Request: From the entries below, reproduce exactly the lines from the one with "Generate a Blender" through the one with "scene.camera = cam", both included, without images.

==============================

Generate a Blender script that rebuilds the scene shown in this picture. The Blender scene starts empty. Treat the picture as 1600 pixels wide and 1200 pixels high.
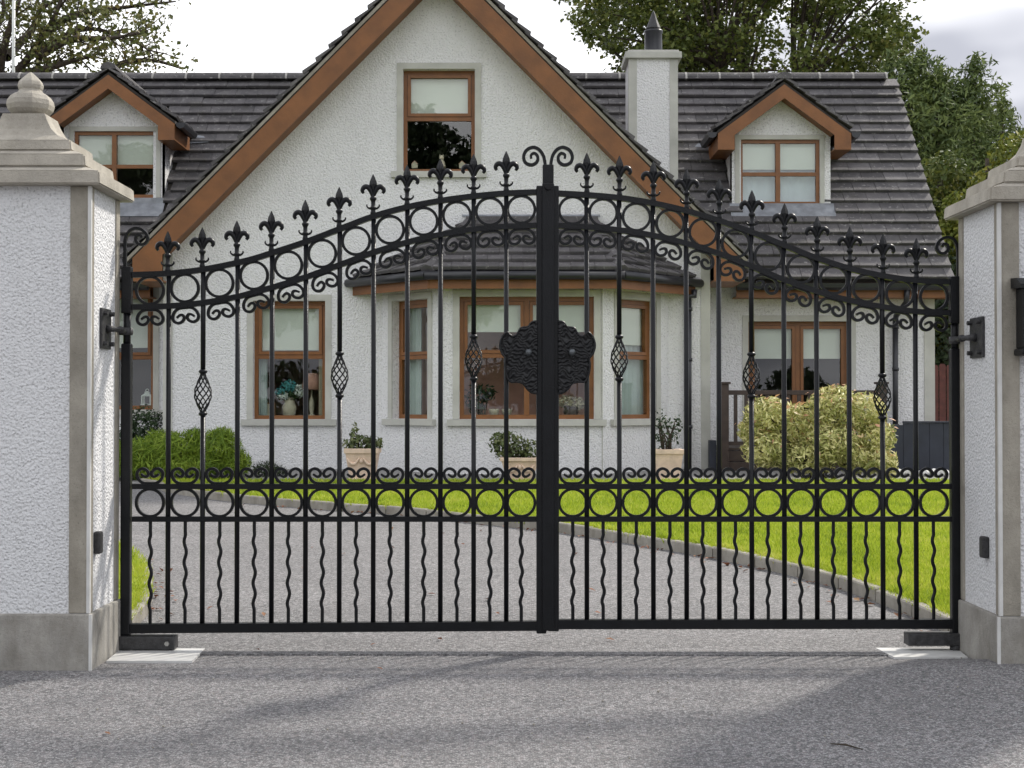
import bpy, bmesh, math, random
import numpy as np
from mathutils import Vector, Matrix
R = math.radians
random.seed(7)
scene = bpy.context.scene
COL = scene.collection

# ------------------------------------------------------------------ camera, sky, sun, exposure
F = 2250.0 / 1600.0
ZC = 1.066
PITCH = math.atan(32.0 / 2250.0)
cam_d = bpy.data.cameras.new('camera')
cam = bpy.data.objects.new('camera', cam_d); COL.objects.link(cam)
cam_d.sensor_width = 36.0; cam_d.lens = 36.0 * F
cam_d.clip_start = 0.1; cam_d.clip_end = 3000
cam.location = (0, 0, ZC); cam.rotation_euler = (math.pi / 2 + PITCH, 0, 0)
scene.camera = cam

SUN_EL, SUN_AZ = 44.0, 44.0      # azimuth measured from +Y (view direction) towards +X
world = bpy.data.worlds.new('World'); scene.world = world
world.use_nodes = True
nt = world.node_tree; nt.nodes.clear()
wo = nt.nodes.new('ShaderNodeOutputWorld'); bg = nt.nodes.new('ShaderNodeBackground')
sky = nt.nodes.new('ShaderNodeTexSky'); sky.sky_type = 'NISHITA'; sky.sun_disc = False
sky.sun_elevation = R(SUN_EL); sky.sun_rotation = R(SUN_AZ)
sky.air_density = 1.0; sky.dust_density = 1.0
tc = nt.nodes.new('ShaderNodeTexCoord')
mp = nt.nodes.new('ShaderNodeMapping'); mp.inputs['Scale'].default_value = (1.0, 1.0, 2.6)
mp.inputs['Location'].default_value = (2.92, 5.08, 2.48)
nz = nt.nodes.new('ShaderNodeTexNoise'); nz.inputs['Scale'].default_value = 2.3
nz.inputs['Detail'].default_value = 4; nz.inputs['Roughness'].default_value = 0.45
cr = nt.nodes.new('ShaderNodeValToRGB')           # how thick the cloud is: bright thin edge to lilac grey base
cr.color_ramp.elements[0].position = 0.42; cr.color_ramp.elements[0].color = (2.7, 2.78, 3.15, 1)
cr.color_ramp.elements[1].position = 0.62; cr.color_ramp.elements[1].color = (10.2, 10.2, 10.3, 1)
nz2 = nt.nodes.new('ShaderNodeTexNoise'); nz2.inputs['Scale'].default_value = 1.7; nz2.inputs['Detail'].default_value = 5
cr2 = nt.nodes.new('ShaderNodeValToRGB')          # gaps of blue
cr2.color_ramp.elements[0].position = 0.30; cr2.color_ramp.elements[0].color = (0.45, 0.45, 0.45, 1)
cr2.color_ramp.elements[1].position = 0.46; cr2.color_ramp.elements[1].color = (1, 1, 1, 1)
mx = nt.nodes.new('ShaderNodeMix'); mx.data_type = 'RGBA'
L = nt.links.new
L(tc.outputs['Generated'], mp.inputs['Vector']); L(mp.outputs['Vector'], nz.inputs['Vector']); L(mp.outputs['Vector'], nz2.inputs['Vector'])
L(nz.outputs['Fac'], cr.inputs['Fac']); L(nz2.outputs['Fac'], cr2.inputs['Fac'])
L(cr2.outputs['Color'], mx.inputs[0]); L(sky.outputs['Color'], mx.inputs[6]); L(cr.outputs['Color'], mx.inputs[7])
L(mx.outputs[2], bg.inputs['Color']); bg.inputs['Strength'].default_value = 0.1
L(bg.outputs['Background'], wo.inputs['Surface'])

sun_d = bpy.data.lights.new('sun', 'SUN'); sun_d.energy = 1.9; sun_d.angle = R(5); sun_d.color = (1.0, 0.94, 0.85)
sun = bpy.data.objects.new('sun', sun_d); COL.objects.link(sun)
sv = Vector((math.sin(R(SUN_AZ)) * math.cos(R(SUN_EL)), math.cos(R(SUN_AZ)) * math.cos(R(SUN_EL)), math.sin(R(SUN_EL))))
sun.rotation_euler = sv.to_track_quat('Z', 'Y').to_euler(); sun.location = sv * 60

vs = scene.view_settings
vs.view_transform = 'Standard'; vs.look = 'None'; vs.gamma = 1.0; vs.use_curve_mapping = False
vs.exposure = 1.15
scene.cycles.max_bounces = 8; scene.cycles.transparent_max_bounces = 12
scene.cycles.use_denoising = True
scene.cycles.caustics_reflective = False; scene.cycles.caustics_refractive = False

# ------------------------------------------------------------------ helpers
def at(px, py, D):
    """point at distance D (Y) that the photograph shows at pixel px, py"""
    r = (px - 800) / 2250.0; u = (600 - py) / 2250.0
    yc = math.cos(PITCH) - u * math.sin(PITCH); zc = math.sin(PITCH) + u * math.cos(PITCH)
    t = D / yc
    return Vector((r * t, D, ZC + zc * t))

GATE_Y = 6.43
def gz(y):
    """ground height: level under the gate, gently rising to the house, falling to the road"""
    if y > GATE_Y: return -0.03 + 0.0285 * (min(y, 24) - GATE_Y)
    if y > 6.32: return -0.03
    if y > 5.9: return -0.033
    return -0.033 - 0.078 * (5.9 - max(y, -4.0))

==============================

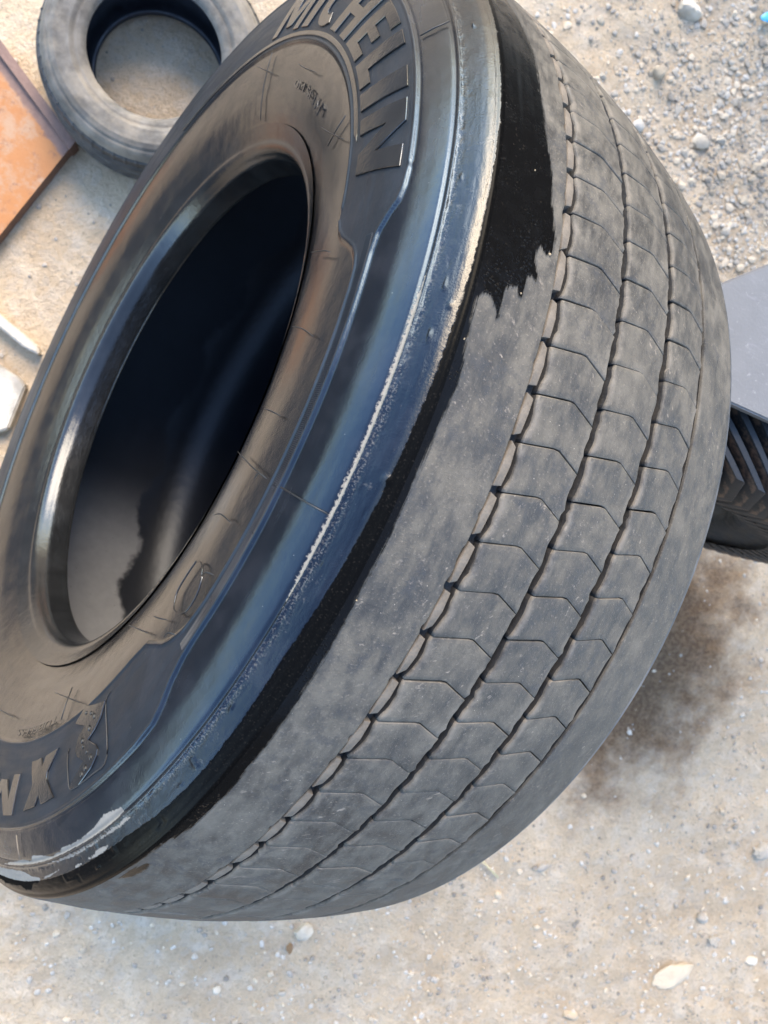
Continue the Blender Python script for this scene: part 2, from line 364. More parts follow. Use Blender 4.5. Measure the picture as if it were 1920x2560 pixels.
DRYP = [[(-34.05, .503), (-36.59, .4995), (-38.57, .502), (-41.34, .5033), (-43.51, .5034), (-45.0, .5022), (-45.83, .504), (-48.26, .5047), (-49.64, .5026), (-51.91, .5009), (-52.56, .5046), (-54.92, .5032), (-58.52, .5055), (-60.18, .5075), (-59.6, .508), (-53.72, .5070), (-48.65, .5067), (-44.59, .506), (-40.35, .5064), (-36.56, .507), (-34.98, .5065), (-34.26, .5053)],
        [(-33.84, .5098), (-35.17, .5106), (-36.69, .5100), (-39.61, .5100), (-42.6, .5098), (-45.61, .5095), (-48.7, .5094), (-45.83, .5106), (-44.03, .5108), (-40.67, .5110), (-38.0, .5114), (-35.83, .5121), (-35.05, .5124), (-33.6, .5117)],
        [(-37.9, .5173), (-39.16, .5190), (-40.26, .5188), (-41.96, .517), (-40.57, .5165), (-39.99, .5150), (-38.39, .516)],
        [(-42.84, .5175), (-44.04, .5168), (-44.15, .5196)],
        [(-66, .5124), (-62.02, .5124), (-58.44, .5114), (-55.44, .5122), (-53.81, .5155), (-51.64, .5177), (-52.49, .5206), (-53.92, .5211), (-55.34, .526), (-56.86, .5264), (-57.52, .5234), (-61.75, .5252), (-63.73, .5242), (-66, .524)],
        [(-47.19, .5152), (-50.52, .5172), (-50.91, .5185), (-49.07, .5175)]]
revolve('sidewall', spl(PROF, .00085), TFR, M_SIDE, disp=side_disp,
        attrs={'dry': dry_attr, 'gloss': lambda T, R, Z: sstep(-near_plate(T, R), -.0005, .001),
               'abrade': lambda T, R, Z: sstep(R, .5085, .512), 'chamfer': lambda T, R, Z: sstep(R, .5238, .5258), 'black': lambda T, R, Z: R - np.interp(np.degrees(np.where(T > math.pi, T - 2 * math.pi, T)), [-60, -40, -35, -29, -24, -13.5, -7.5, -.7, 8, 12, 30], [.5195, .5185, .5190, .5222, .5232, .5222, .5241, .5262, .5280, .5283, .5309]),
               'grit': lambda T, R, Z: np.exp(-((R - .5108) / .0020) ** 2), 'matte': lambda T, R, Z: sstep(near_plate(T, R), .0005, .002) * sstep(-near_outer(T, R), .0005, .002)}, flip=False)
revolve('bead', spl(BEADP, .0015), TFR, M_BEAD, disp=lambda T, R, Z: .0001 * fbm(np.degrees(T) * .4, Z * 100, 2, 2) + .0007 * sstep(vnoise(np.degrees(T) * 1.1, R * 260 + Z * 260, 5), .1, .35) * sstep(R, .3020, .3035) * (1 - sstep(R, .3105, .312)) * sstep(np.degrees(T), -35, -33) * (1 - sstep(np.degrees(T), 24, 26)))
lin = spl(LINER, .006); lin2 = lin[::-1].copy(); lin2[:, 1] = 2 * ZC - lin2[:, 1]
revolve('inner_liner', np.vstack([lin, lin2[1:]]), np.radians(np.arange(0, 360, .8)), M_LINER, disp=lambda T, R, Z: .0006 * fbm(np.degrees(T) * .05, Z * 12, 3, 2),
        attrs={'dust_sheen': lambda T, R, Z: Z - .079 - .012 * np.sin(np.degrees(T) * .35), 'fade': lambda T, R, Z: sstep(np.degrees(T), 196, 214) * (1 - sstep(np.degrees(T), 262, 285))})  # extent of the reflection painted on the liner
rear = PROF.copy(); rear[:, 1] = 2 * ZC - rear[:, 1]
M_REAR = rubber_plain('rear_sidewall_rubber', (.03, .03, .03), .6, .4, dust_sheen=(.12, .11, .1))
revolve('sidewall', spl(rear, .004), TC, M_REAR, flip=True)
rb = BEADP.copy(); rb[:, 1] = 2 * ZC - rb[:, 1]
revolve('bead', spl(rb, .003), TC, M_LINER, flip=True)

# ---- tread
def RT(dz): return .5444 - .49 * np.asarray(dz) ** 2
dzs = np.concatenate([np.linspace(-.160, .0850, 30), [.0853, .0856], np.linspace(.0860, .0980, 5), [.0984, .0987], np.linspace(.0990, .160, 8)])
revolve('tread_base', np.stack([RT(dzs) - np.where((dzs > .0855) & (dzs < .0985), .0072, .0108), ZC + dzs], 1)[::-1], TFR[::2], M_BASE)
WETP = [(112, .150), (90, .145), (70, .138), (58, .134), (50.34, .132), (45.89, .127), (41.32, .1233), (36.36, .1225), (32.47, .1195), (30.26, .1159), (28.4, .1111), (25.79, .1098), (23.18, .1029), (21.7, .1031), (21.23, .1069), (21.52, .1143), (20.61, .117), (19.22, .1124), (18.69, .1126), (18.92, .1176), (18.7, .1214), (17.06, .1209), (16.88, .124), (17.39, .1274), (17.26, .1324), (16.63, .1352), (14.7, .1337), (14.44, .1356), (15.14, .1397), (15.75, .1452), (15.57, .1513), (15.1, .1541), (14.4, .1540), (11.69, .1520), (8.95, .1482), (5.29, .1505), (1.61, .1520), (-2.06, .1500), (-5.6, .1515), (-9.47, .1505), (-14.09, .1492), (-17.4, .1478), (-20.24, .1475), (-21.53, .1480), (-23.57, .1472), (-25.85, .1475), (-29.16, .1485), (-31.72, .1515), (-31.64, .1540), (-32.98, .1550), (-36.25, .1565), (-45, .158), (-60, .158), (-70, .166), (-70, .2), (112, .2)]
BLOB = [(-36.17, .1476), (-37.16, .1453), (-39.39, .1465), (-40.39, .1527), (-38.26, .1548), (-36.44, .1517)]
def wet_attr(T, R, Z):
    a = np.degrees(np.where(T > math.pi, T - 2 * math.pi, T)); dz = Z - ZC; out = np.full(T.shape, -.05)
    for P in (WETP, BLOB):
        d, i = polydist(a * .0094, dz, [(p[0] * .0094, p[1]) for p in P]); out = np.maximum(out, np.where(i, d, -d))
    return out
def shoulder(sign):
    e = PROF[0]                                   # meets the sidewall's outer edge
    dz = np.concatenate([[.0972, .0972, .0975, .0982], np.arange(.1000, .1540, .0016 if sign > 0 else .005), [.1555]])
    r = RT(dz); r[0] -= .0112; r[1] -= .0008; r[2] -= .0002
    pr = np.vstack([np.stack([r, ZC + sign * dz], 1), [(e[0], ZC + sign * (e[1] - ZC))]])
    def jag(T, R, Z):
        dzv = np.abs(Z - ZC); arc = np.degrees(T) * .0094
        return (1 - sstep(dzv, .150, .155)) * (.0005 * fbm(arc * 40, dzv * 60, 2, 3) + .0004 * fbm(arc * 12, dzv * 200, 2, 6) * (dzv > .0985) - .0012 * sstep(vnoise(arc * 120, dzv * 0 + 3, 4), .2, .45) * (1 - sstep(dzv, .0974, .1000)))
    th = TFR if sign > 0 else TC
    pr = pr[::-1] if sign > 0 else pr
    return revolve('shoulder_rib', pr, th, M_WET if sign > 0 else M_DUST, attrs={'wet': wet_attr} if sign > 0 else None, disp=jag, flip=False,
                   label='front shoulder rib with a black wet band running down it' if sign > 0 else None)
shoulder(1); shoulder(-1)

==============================

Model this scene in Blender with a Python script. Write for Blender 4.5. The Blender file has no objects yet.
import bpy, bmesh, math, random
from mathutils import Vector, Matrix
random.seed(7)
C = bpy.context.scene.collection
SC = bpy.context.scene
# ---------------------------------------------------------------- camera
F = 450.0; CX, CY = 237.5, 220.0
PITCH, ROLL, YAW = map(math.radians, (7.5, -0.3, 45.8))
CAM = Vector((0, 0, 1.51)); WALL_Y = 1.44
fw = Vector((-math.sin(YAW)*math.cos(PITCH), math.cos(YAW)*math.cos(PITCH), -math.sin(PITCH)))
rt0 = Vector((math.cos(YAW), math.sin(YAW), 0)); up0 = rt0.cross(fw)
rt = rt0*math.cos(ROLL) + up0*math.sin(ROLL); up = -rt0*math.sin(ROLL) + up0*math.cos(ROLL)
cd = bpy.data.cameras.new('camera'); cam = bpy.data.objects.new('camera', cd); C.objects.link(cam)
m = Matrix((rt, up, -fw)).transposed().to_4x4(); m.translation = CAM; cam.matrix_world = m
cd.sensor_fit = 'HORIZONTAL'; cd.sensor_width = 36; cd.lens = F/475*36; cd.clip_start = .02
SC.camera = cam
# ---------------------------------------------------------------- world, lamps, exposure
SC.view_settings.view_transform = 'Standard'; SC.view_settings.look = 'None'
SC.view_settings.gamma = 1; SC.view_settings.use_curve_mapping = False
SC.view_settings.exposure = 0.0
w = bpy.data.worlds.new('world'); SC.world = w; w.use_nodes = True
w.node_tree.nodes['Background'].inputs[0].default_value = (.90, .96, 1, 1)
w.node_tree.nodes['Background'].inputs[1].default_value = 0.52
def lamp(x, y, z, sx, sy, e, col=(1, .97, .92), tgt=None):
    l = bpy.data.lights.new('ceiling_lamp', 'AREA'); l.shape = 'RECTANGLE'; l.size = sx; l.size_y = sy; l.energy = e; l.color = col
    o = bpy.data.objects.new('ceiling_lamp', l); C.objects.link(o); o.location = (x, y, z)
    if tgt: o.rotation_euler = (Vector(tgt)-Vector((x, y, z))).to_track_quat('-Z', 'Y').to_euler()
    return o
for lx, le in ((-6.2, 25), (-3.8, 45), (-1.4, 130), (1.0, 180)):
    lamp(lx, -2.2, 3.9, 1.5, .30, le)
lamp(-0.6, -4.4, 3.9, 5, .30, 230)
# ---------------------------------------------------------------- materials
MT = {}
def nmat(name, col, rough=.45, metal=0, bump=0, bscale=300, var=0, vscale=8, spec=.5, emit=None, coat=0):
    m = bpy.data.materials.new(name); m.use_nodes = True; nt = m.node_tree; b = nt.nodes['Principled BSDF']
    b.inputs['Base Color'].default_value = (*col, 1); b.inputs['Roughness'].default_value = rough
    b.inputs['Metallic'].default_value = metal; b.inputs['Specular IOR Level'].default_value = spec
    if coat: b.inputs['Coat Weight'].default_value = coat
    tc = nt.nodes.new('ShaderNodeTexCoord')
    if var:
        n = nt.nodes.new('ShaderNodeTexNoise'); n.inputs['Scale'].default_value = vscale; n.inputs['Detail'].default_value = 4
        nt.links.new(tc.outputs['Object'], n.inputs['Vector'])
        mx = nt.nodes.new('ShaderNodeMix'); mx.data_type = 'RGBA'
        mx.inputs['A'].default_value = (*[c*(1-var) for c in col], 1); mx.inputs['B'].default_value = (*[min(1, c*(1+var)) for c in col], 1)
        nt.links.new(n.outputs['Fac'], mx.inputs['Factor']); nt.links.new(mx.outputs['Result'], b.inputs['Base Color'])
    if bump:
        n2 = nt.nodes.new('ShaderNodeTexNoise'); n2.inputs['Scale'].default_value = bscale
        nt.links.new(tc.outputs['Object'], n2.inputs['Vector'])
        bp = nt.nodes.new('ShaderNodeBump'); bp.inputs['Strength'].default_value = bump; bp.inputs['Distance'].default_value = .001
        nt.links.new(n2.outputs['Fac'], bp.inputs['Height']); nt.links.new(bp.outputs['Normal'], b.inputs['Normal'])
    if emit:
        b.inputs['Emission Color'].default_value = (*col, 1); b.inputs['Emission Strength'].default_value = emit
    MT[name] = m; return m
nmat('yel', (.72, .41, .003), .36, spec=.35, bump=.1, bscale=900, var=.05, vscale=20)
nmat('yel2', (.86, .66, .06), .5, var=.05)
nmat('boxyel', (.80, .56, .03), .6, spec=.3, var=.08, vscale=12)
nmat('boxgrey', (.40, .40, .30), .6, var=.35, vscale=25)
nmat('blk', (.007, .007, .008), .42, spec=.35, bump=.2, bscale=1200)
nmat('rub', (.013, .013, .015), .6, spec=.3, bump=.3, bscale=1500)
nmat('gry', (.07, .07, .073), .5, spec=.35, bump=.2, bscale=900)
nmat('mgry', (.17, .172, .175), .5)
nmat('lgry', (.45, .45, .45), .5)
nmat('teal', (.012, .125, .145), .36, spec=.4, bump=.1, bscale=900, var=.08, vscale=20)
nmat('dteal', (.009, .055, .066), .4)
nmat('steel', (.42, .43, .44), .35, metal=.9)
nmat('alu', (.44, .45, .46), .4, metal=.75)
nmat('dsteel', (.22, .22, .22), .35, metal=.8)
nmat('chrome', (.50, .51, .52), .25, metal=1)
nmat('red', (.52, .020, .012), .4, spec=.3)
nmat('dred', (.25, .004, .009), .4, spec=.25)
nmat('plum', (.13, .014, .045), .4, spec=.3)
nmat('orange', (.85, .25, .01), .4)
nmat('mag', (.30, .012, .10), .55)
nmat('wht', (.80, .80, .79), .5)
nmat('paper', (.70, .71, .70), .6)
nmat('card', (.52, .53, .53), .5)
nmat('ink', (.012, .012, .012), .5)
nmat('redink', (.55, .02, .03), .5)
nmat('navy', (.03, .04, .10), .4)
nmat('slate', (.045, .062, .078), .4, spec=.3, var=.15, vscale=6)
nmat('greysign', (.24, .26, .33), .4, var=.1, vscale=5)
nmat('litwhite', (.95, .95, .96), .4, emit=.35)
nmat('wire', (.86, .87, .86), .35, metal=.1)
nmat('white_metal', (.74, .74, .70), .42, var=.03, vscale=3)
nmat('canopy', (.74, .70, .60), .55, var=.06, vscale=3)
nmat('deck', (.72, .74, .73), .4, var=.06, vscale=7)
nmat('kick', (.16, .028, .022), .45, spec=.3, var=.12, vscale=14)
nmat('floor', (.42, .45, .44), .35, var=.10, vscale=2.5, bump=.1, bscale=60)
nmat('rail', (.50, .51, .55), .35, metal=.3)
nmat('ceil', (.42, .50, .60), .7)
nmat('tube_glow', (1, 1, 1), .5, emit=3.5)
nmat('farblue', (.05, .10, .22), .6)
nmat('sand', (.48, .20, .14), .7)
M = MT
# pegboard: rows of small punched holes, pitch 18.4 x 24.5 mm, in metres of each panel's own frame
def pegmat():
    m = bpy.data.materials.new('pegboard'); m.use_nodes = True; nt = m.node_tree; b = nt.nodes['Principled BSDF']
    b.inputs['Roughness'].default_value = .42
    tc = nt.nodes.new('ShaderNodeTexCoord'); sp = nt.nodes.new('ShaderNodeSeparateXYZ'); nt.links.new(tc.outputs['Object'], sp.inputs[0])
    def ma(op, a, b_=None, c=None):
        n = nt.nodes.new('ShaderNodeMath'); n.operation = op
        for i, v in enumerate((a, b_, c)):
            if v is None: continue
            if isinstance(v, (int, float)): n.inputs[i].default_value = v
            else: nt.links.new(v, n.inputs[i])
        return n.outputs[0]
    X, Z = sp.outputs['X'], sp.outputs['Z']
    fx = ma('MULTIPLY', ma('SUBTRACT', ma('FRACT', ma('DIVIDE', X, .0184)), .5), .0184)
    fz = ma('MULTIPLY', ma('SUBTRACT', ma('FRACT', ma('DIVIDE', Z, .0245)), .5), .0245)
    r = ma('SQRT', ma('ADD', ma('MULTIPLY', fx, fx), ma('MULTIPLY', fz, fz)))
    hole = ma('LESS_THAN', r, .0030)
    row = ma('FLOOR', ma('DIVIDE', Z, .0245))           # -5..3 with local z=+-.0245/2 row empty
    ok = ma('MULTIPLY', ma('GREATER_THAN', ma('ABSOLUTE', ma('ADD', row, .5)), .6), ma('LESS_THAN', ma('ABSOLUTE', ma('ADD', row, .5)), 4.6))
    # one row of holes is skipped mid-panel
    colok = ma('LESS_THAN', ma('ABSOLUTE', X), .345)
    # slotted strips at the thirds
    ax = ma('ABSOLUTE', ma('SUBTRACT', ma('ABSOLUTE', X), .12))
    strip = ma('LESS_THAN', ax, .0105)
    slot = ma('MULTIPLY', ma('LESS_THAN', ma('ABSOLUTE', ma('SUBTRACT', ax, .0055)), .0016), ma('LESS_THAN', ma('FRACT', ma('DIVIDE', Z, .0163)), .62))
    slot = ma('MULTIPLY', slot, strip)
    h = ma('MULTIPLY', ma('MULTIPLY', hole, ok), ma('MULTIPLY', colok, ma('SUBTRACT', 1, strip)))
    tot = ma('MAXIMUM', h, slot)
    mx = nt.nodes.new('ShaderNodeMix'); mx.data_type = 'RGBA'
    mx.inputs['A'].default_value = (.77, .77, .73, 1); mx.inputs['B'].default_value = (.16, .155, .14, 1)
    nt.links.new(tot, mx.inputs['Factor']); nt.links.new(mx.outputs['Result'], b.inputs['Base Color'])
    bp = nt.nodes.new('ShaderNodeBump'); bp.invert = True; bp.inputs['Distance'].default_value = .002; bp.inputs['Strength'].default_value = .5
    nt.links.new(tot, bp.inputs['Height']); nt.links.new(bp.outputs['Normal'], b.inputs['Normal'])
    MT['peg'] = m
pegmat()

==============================

Task solution:
Generate a Blender script that rebuilds the scene shown in this picture. The Blender scene starts empty. Treat the picture as 1600 pixels wide and 1200 pixels high.
import bpy, bmesh, math, random
import numpy as np
from mathutils import Vector, Matrix
R = math.radians
random.seed(7)
scene = bpy.context.scene
COL = scene.collection

# ------------------------------------------------------------------ camera, sky, sun, exposure
F = 2250.0 / 1600.0
ZC = 1.066
PITCH = math.atan(32.0 / 2250.0)
cam_d = bpy.data.cameras.new('camera')
cam = bpy.data.objects.new('camera', cam_d); COL.objects.link(cam)
cam_d.sensor_width = 36.0; cam_d.lens = 36.0 * F
cam_d.clip_start = 0.1; cam_d.clip_end = 3000
cam.location = (0, 0, ZC); cam.rotation_euler = (math.pi / 2 + PITCH, 0, 0)
scene.camera = cam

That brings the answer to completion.